Mining Terminology
Ligged [out] : Asleep/ laid down.
Manhole: A hole blasted out of the roadway wall, like a sentry box at intervals of approx 50yards. For men to escape and seek refuge, escape from runaway mine cars etc.
Inbye: Walking or making your way to the coal face and away from the pit bottom.
Outbye: To make your way to the pit bottom and away from the coal face.
Tailgate or Returngate: The air would be very warm (return air). It would come down the mine shaft, travel along the Maingate or Loadergate roadway’s etc, then through the coalface, returning to the upcast mine shaft.

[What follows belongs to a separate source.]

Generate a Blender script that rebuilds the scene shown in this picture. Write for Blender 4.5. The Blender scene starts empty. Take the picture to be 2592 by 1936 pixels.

All the heat generated off men and machinery etc, would make the return air very warm.
Maingate or Loadergate: Where fresh air went into the mine, usually a supply roadway.
Gate: A roadway hundreds of yards long, sometimes even going for miles.
Dudley: Old fashioned miners water bottle, made of galvanised metal, circular in shape with a little ‘spout’ on it to drink from, similar to what cowboys have in old films.
Whickham minecar: A ‘man riding’ mine car, they would be several coupled together to make a ‘paddy mail’. Made of ‘angle iron’ with wood planks for men to sit on. They were very flimsy and ‘buckled and twisted’ easily on impact with anything.
La’ loo The Pit Ghost: Every pit had its ghost. Silverwood had its own along with nearby Manvers Main and It was La’ loo. Over the years at Silverwood many miners had ghostly experiences. It held the grim nickname ‘the widow’s pit’. In its Hey- day there was a miner killed every week at Silverwood.
Gob: The void left when coal was removed. It had to be filled in or ‘packed’. If not when the roof of the void fell in behind you, the dust, noise etc! Hence the term ‘gobsmacked’.